Inutile de dire que je me retrouve parfaitement dans  cette analyse. Mais le confinement après m'avoir permis de me reposer de mes nombreux voyages me pèse désormais surtout en ce mois de novembre qui, heureusement nous fait la faveur de ne pas être trop rigoureux. J'avais prévu quelques échappées. Elles sont remises à on ne sait quand.

Autre lecture, totalement différente, "Vers la beauté toujours" ** un petit opus dans lequel Pascal Dessaint  livre une ode au plaisir de marcher, en montagne de préférence, pour y rencontrer la faune et la flore, se coltiner les montées et les descentes et parfois avoir la chance de contempler un des princes du ciel,  un aigle gypaète.

Pascal Dessaint nous gorge d'appelations ornithologiques, c'est un grand amoureux des oiseaux, mais aussi de l'ours dont le retour dans les Pyrénées semble enfin consolidé, Il marche avec ses amis, ses amours ou seul. . Il marche en philosophe dit-il en ne cherchant pas l'exploit, seulement le plaisir de l'effort récompensé par la beauté du monde, tellement menacée même à très haute altitude par la négligence coupable des promeneurs inconscients.  Marcher un bonheur tellement simple

Marcher, voyager, j'en ai furieusement envie.

*Ma vie sur la route: Mémoires d'une icône féministe, HarperCollins, , 416 p. (ISBN 979-1033902874) (trad. de My Life on the Road , Random House, 2015). Préface de Christiane Taubira

** Vers la beauté toujours Salamandre Pascal Dessaint EAN : 9782889583997 134 pages

Éditeur : Salamandre (03/06/2020)

dimanche 1 novembre 2020

Un monde de dingue

 

 

La lumière d'automne adoucit le confinement (Photo ZL)

 Je participe à une liste où se sont échangés des invectives enflammées à propos des événements récents. Chacun y va de son analyse. Je réagis rarement . Mais je trouvais les propos très guerriers comme d'habitude et ça m'a incité à réagir, pour une fois.

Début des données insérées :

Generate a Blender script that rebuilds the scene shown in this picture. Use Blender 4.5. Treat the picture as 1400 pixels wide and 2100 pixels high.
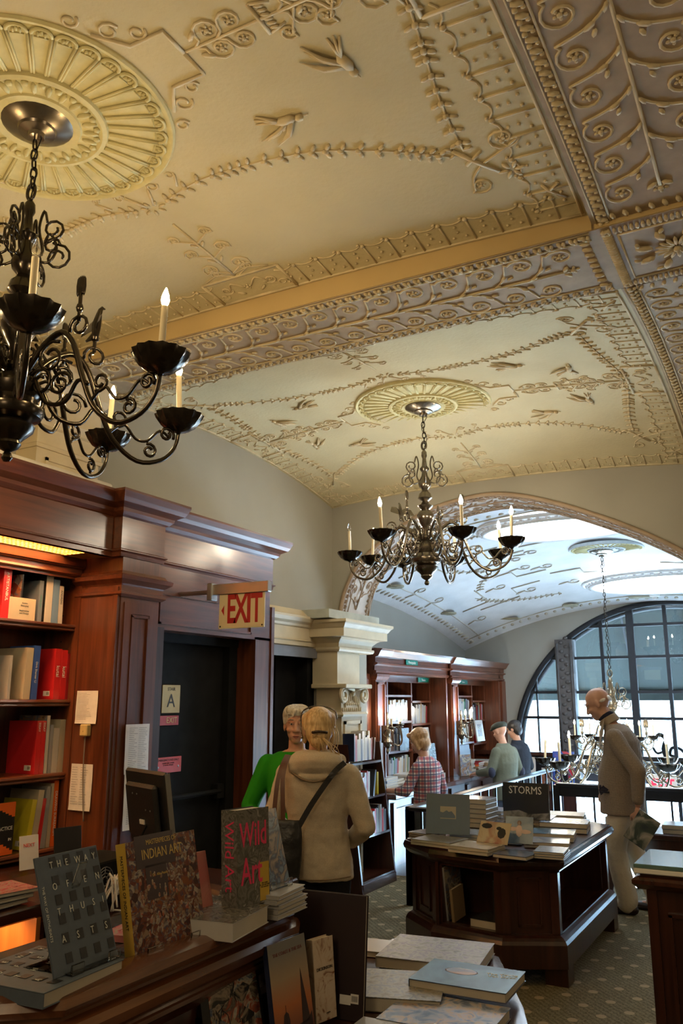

Je le reproduis ci-dessous

Il me semble qu’une fois encore nous participons à la frénésie générale qui s’empare d’un acte odieux, certes, mais analysé uniquement par le prisme de cette idée de guerre larvée entre les Français de souche » (je récuse la pertinence d’un terme largement pollué par ceux qui à l’extrême droite l’ont popularisé) et la « communauté » musulmane (comme si tous les Musulmans se revendiquaient membres d’une telle communauté.  Il y a beaucoup de gens nés dans une famille dite musulmane qui sont aussi laïques que moi qui suis née dans une famille chrétienne. Ils sont fatigués qu’on leur demande de renier les leurs parce que l’un d’eux, pas même français d’ailleurs en l’occurrence, a assassiné un homme au prétexte qu’il aurait une fois de plus bafoué le Prophète. Depuis la nuit des temps il existe des assassins parmi les hommes qui trouvent pour justifier leur penchant délétère des arguments tous plus fallacieux les uns que les autres.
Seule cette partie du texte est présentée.